UBS analyst Andrew Jones upgraded Nucor Corp (NYSE:NUE) to Buy from Neutral on Thursday, raising his price target to $190 from $184, arguing that a recent pullback has created a compelling entry point. The firm believes U.S. steel producers are “largely insulated” from the Iran conflict and likes Nucor’s setup given little direct hit from energy and project growth in a federally supported higher price/volume environment.
The stock, currently trading at $166.45, has lost 5.22% over the past month and is down 1.74% year-to-date, though it remains up nearly 31% over the past year.
| Ticker | Firm | Action | New Price Target | Analyst Consensus Target |
|---|---|---|---|---|
| NUE | UBS | Upgraded to Buy | $190 | $187.46 |
The Correction Case
Nucor shares have pulled back 7.65% over the past month, sitting at $165.17 as of Wednesday’s close — 17.35% below their 52-week peak of $196.90. The slide traces back to a disappointing Q4 2025 report, where adjusted EPS of $1.73 missed the $2.14 consensus by roughly 19%, weighed down by an 8% sequential drop in steel mill shipments, utilization slipping to 82% from 85% in Q3, and scheduled outages at DRI facilities.

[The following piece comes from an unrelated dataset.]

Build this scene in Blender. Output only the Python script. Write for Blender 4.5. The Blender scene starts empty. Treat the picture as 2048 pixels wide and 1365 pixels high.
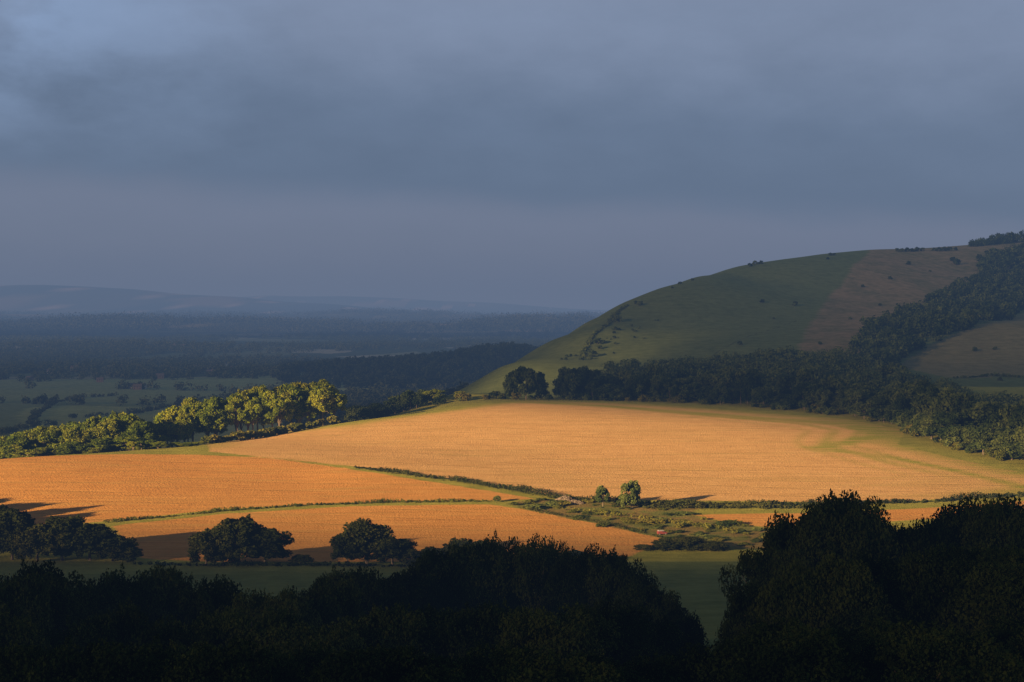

UBS sees that weakness as cyclical rather than structural. The forward picture is meaningfully brighter: management guided Q1 2026 EPS to $2.70–$2.80, with improvement expected across all three segments. CEO Leon Topalian noted on the earnings call that “sheet prices began to rise in November and December, with most of that benefit expected to be realized in the first quarter.”
Why the Setup Is Attractive
Several structural tailwinds support the upgrade thesis. Steel import market share has fallen sharply, from approximately 25% a year ago to an estimated 14% in November 2025, as Section 232 tariffs take hold. Backlogs entering 2026 are nearly 40% higher year-over-year in the steel mills segment, with plate backlogs up 40% and rebar at record levels. Management projects full-year 2026 steel mill shipments to rise approximately 5% versus 2025, driven by data centers, energy infrastructure, and advanced manufacturing.
Capital spending is also shifting from investment mode to harvest mode. After generating negative free cash flow of -$188 million in 2025 during a heavy build cycle, Nucor is guiding 2026 capex down to approximately $2.5 billion from $3.4 billion in 2025. CFO Steve Laxton cited an incremental EBITDA contribution of around $500 million from recently completed projects alone, pointing to meaningfully higher free cash flow ahead.
What Investors Should Watch
At a forward P/E of 13.3x and with 11 Buy ratings and zero Sells among covering analysts, the Street broadly agrees with UBS’s constructive view. Nucor has raised its dividend for 53 consecutive years, providing income stability while the earnings recovery plays out. The West Virginia sheet mill, targeted for late 2026 completion, represents the next major capacity milestone to monitor. Near-term risks include softness in automotive and residential construction, where Topalian acknowledged “we have yet to see much improvement from interest rate-sensitive markets.”